この季節になると、歌いたくなる歌があります。作詞が斎藤信夫、作曲が海沼実で、川田正子が歌った、「里の秋」です。1945年の暮れに発表されています。
1 静かな静かな里の秋
お背戸(せど)に木の実の落ちる夜は
ああ母さんとただ二人
栗の実煮てます いろりばた
2 明るい明るい星の空
鳴き鳴き夜鴨(よがも)の渡る夜はっq
ああ父さんのあの笑顔
栗の実食べては思い出す
3 さよならさよなら椰子(やし)の島
お舟にゆられて帰られる
ああ父さんよ 御無事でと
今夜も母さんと祈ります
この歌詞の中の「お背戸」は、OKwaveによりますと、「家の裏口(または裏手)を意味します。」とあります。今では、「囲炉裏」があるのは、茅葺のレストランで、郷土食を提供する店くらいにしかないのでしょうね。いつでしたか、山奥の家を訪ねた時に、老夫婦が、この囲炉裏に案内してくれたことがありました。夏でしたから、炭も薪(まき)も燃えていませんでしたが、井戸水で冷やしたトマトにたっぷりの白砂糖を載せたものを食べさせてくれました。ちょっと驚いたのですが、気持ちがとても美味しかったのです。
手袋を編んでくれたお母さんは、冬支度をする晩秋の頃に登場するのでしょうか。「栗の実」を煮ていた母は思い出しませんが、「干しいい(お釜の底にこびりついた米を水にふやかして、天日干ししたもの)」を炒って食べさせてくれたのが懐かしく思い出されます。母が得意だったのが、「ハンバーグ」と「硬焼きそば」でした。「もう一度・・・!」と願っているうちに、天の故郷に帰って行ってしまいました。ところが、家内の作ってくれる「ハンバーグ」の味が、「お袋の味」なのです。日本から上海経由で帰って来ました晩に、遅い夕食を食べた時に、食卓に、その「ハンバーグ」を並べてくれたのです。子どもたちの育った街の言葉で、言いますと、「まそっくり」だったのです。実に美味しかったので感激してしまいました。これって「嫁の味」になりますね。
日本滞在中、弟の家にいました時に(帰国時の息子の家の他の常宿になっています)、彼が料理を作って、何食も食べさせてくれたのです。
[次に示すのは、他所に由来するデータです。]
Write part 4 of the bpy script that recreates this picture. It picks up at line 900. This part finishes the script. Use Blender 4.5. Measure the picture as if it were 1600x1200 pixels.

十五年前に病気で、彼の奥さんのヨシエさんが召され、それ以来、「男手ひとつ」で仕事をしながら、三人の子を育ててきています。今夏の兄貴の来訪時にも、腕を振るってくれたのです。「筑前煮」などを作るほどの腕です。普段は忙しいので、出来合いのおかずで済ませてると言っていましたが、味噌汁はうまいし、目玉焼きの焼き具合も程よく、キャベツも細かく切っていて、いいかげんにしか作れない自分に比べた腕の良さに驚かされました。十五年のキャリアには負けてしまいます。
年を加えて足が弱くなってきていた母が、「轍ちゃんの家に行って手伝ってあげたいわ!」とよく言っていました。母親とは、息子がいくつになっても心配でならないのですね。我が家の「母親」も、いつも遠くにいる四人の子どもたち(妻や夫や孫も含めて)に思いを向けているようです。男の私には叶わないことの一つです。「ニッポンのお母さん」も「中国のお母さん」も「アメリカの母さん」も、その眼で子どもたちを見守り、手で繕ったり作ったりし、足で訪問したり、心で心配して育てておいでです。二十一世紀の「お母さん」に、心からの感謝とエールを送りたいと思っております。そう、お母さんの代わりをしてきた「お父さん」にも、心から、「ご苦労様!」と言いましょう!